栂尾明恵上人伝記 30 食人鬼、明恵に帰依す
承元元年〔丁寅〕秋の比、院宣に依つて東大寺尊勝院(そんじようゐん)の學頭として、華嚴宗興隆すべき由、仰せ下されけり。依りて道性(だうしやう)法印の院主の時、餘りに衆徒の懇切に請じ申さるゝ間、春秋二季の傳法の時一兩年下向ありき。
又同四年七月に、金獅子章(こんじししやう)の光顯鈔(くわいけんせう)一部二卷之を撰す。
或る時鬼類(きるい)來つて御前なる小童に付きて云はく、我は是、毘舍遮鬼(びしやじやき)の類なり。世間に名僧達(だち)多くましませども、名聞を捨てゝ利養(りやう)に拘らず、如法に道を修(しゆ)する人少し。上人の如くなる僧は、天竺をば未だ委しく尋ねみず、晨旦(しんたん)には當時更になし、况んや本朝に於てをや。去る二月十三日の夜、洞中(とうちゆう)月朗に石上(せきじやう)風和に候ひしに、通夜(よもすがら)坐禪入定の御姿を見進(まゐ)らせ候に、貴敬(きけい)の思ひ深く感涙押へ難し。又經典讀誦の御聲心肝(しんかん)に徹(とほ)り殊勝(しゆしよう)に候間、我れ願を立てて生々世々に値遇(ちぐう)し奉りて、佛法に歸依し永く肉食(にくじき)を斷ずべし。願はくは我に戒を授け給へと云々。仇て上人此の小童に向つて、戒を授け給へり。其の時鬼類申すやう、我れ肉食を斷たば食物有るまじく候、御時の次(ついで)に少し御計らひに預り候はんと、仍て上人其れより施餓鬼法を毎夕(まいせき)修し給ひける。

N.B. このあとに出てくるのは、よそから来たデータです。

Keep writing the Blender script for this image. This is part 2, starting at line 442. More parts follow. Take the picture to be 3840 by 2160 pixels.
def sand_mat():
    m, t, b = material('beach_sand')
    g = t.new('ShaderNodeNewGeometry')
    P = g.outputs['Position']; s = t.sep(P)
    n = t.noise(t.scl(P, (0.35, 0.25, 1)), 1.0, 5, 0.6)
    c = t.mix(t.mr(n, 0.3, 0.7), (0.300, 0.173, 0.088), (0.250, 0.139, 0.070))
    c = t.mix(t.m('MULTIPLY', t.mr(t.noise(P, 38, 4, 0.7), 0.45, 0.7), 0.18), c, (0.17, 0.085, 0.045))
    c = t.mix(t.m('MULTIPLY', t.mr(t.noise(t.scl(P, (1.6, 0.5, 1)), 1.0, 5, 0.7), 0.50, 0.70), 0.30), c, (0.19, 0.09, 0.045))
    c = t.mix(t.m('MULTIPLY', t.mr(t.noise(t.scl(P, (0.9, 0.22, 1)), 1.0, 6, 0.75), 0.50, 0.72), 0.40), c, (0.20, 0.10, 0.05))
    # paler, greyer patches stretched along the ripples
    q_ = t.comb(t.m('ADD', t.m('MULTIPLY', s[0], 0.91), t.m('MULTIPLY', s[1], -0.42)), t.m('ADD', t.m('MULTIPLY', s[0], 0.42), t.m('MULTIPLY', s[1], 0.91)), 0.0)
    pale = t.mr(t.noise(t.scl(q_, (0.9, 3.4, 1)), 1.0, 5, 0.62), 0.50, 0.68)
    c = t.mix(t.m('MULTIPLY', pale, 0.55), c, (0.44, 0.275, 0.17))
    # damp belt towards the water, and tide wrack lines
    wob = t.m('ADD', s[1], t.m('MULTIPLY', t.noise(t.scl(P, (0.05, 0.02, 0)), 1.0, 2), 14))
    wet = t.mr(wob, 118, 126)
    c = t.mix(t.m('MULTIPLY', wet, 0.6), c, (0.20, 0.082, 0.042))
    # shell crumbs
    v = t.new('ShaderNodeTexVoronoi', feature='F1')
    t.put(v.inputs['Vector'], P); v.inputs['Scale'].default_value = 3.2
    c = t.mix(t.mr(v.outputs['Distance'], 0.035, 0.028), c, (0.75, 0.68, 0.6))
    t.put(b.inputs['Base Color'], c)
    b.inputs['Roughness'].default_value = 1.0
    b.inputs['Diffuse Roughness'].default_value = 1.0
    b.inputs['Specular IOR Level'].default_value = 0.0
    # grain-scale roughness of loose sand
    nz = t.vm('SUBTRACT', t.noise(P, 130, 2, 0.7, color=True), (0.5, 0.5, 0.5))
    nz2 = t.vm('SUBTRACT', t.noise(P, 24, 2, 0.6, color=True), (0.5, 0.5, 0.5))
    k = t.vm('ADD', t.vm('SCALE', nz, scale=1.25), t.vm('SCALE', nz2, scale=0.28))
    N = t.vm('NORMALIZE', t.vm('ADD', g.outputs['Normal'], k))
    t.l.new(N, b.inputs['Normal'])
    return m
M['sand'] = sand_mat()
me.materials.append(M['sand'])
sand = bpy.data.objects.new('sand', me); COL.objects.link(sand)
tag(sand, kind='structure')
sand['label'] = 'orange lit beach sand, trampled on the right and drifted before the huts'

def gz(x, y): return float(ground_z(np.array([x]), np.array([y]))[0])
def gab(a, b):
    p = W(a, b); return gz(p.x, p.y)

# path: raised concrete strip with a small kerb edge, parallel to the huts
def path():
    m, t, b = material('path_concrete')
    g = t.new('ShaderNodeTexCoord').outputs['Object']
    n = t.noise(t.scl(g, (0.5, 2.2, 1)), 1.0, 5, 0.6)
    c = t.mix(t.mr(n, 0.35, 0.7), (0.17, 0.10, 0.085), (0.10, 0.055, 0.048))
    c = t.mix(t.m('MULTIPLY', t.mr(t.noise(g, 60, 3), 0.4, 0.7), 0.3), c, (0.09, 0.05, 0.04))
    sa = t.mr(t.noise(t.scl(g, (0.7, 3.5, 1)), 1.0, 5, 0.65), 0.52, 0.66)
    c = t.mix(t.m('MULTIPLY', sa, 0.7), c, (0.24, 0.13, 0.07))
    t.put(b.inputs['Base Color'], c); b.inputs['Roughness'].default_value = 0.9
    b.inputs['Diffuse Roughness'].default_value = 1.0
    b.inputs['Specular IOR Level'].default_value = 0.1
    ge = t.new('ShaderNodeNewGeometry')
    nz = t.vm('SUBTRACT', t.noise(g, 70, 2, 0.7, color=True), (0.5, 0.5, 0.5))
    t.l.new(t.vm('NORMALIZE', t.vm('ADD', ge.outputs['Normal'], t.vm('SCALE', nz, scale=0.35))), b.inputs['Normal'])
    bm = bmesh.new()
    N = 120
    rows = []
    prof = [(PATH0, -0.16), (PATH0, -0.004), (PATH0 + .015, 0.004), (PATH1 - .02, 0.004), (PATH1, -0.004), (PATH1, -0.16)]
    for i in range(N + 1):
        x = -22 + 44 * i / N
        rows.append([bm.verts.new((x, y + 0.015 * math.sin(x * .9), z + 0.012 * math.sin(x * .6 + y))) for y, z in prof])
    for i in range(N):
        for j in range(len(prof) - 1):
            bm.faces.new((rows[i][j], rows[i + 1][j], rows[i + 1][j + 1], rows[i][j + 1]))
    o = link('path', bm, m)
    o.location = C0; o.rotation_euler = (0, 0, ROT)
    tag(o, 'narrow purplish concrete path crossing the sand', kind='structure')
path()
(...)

[やぶちゃん注:「毘舍遮鬼」梵語「ピシャーチャ」(piśāca)の音写。啖精鬼(たんしょうき)と漢訳する。インド神話における鬼神の一種で人の血肉を喰らい、五穀の精気を吸う鬼とされる。ものによって「食人鬼」「食人血鬼」「喰屍鬼」とも書かれる。仏典では「畢舎遮」「毘舎遮」などと音写されて仏法に開明後、持国天の従者となったとされる。]